12 febbraio 2011

Ad maiora GPV


Pubblicata su Go-Bari 11/2/2011

Quando la tristezza mista alla rabbia si impadroniscono della mia vita miscelandosi come polvere vulcanica che copre qualsiasi cosa trovi, sospinto dal vento.

Anche le intercapedini e gli interstizi della vita che conduco, più o meno, tenacemente.

Prigioniero di quella cappa di impotenza che tentacola le cose, le penne, gli accrediti, il mitico libro rosso dove ho appuntato la mia vita di viaggiatore-narratore inviato per descrivere in forma di prosa, e anche buffa, le gesta di 11-22 giocatori in mutande che si calciano la vita davanti ad una sfera di cuoio.

E di fronte, spesso, la luna ad illuminare uno stadio.

Il mio registratore pieno di voci, di fruscii, di parole. Si, di parole.
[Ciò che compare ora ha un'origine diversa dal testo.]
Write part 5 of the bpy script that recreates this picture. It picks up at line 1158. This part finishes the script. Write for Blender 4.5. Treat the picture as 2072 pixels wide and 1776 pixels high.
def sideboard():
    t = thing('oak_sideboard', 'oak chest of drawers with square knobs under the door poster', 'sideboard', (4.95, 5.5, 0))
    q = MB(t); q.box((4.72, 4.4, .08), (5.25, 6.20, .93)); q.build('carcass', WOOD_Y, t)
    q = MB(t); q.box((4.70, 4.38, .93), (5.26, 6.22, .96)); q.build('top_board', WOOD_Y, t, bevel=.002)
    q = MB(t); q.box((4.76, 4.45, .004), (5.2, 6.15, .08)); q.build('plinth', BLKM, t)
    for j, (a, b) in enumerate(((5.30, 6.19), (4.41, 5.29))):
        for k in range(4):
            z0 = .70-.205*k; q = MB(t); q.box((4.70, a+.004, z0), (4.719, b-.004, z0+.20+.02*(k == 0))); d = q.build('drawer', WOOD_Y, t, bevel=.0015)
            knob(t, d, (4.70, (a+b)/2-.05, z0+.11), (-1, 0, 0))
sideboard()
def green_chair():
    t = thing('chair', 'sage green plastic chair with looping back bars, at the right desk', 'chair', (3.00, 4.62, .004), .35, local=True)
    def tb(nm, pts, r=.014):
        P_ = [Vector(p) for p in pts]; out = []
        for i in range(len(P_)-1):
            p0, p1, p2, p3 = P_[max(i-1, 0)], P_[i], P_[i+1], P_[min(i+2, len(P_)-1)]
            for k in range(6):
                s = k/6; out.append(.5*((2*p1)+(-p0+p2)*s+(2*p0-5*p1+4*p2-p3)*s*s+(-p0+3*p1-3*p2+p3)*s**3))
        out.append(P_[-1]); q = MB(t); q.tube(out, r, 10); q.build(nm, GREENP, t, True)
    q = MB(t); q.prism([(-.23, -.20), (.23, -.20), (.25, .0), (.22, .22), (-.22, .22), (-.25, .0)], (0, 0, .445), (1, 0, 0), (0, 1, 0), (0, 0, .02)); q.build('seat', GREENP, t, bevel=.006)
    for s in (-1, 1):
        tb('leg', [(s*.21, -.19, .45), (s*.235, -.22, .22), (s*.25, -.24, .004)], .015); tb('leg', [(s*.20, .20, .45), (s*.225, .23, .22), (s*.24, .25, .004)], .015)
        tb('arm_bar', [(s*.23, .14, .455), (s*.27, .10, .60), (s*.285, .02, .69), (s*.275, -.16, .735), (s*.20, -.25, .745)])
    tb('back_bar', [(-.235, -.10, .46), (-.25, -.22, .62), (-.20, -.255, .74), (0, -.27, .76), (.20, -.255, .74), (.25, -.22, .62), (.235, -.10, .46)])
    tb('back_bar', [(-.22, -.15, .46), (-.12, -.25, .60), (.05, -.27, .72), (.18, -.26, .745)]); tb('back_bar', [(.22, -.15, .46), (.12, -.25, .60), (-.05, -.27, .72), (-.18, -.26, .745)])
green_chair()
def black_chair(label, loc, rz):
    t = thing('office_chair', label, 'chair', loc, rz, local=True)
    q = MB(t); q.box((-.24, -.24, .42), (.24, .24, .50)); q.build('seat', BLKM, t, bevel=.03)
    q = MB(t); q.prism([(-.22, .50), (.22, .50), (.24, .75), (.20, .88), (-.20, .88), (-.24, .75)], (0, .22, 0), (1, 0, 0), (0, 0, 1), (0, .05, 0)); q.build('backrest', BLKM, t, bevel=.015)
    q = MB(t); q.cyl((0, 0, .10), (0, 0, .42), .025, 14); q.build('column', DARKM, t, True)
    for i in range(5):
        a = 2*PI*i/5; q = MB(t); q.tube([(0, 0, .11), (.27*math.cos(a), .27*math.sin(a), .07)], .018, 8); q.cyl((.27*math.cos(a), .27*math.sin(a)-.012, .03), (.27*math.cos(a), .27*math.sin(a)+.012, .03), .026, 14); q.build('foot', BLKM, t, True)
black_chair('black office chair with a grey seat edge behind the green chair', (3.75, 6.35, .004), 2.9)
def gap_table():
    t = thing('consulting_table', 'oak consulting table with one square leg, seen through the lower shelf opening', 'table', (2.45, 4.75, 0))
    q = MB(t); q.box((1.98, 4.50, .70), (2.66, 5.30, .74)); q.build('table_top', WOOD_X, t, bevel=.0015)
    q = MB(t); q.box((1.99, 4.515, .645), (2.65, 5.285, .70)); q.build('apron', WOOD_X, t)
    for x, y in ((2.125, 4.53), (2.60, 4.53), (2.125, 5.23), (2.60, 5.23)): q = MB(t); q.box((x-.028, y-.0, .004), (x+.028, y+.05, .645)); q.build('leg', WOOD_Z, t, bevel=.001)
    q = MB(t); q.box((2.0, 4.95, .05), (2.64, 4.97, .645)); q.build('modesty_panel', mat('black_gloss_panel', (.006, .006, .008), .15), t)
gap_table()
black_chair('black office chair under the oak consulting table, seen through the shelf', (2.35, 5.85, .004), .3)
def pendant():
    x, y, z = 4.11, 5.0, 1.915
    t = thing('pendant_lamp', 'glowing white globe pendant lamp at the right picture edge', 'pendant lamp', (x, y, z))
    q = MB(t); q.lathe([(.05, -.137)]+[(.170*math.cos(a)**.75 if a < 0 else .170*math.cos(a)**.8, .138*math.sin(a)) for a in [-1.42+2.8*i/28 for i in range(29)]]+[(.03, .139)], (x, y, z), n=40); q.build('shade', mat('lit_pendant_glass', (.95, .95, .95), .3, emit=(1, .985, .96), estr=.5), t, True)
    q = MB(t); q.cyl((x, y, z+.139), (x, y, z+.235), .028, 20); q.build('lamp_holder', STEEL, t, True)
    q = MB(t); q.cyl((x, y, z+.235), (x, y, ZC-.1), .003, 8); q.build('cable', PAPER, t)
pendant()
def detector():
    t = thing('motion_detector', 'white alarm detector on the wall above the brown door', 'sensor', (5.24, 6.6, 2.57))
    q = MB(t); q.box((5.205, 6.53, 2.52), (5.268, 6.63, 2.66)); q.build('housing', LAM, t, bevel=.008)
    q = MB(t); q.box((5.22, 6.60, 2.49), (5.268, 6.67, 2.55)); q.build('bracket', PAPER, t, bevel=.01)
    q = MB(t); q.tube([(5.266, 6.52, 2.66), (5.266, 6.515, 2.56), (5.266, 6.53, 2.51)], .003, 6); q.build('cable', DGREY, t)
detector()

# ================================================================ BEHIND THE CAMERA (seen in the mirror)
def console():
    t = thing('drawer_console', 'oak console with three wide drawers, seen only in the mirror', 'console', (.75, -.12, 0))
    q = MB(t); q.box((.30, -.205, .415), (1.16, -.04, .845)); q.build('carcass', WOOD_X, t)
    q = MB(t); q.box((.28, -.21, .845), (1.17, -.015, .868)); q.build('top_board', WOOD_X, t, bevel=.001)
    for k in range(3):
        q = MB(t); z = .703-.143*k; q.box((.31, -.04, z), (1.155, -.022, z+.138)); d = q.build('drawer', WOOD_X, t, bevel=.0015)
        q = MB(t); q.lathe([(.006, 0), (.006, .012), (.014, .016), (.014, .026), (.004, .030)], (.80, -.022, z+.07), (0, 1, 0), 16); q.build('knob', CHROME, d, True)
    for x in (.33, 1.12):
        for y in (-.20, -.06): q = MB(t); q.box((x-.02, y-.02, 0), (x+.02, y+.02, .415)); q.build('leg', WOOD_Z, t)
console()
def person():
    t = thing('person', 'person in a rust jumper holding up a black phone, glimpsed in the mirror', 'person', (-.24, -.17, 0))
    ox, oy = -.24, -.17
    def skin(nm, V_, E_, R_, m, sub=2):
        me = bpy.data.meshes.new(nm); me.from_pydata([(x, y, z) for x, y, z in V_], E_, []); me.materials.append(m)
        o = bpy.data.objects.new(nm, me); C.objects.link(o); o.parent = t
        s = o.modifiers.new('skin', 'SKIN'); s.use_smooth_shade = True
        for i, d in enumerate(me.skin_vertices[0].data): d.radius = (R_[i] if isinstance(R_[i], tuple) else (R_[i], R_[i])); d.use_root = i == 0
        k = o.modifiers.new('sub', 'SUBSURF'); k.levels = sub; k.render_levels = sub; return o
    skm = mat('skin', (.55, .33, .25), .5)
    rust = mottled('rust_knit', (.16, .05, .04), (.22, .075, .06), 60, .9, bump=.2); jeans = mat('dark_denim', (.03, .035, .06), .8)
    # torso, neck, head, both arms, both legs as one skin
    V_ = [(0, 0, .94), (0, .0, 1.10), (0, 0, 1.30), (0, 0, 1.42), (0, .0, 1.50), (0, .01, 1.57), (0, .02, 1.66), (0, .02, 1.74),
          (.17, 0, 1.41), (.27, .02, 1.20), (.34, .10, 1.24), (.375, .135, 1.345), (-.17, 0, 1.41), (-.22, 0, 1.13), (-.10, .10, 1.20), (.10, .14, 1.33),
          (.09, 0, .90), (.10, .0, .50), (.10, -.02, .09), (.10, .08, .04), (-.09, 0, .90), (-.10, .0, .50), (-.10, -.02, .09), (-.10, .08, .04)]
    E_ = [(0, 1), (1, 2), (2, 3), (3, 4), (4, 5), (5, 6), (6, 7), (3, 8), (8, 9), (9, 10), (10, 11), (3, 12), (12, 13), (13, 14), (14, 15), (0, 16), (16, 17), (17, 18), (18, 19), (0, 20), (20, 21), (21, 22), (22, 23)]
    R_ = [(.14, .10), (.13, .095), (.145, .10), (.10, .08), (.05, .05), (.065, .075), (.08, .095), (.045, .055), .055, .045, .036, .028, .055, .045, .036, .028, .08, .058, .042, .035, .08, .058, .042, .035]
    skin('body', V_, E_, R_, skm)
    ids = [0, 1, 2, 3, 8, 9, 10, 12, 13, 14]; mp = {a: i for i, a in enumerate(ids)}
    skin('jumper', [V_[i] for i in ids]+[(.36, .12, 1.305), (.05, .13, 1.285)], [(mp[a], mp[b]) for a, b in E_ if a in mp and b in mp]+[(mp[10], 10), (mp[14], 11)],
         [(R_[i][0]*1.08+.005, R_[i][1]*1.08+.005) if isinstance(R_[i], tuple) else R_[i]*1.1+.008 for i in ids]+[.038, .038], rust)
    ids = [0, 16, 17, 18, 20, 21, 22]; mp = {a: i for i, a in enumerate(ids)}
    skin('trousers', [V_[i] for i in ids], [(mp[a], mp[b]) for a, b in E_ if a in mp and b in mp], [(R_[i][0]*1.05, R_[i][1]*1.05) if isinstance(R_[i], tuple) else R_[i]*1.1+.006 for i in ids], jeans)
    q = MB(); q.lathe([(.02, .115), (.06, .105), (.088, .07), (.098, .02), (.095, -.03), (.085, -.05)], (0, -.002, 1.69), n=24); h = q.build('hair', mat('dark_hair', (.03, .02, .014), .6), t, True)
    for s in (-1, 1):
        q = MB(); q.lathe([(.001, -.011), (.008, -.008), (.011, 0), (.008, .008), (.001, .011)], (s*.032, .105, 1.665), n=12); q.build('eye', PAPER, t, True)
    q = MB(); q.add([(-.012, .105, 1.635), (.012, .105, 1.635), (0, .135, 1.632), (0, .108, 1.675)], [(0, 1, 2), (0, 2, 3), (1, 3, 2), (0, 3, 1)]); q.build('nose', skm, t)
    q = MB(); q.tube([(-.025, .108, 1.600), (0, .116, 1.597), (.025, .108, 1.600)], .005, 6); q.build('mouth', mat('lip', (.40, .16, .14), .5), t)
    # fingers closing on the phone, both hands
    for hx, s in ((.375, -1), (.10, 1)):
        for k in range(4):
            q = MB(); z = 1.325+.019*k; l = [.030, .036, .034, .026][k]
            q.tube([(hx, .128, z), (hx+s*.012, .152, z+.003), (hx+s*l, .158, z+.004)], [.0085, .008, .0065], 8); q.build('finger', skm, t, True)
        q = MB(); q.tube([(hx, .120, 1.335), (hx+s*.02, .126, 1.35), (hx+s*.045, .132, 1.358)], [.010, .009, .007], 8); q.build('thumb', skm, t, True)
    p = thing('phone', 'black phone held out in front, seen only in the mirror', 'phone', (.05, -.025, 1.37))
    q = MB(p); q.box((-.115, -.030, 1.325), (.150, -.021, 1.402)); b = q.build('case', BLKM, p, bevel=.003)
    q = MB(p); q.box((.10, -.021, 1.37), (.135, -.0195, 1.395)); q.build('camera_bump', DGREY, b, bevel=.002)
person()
Le luci, i microfoni, un caffè, una bottiglia d'acqua, un uomo, un sorriso, una voce, una domanda. Una delusione.

La polvere vulcanica scende anche sul libro rosso e se ne appropria offuscandone la vivacità del colore: le sfumature della vita, del mio credo per cui ho lottato, per cui mi sono battutto, svanisce, evapora in una nuvola rossa.

La bellezza termina. Si scende. E' finita ancora una volta. Ancora una volta.

Il potere sotterraneo colorato di forza e inumidito da unguenti striscianti, centurioni e consoli inviati qua e la nelle stanze del palazzo vestiti, trasvestiti, da normalità hanno vinto. Ancora.

Un altro colore stenta a riprendere il contorno della mia vita, languidamente, nascondensosi dietro ad una stanchezza fisica e mentale inibendomi qualsiasi slancio e sorriso. Ma dovrà colorarlo. Occorre tempo.

Son fatto così, prendere o lasciare.

La vita va avanti, deve andare avanti, ma quella cenere vulcanica ha coperto anche le palpebre: tutto è grigio.

Piangere? Si, no, forse: occorre rompere quell'incantesimo in cui son caduto.

L'anima è prigioniera da anni, tanti anni, ed oggi è finanche ricoperta di cenere vulcanica impietosamente lanciata a morte contro l'ingiustizia come in una celebre canora locomotiva che ancora sbuffa e che sbufferà sempre. Sempre.

Dignità, silenzio e rabbia si frantumano in cenere anche loro e il cuore si rifugge nell'oblio mentre dal Saind Creek barese scorre impietosamente un'altra vittima. L'ennesima. Ma la vita va avanti.

Quella sagoma non ci sarà più. Ce ne sarà un'altra. Il registratore, il libro una volta rosso, il microfono, le luci torneranno a vivere. Ma non sarà la stessa cosa. Almeno per me.

Le luci a San Siro si spengono. Definitivamente.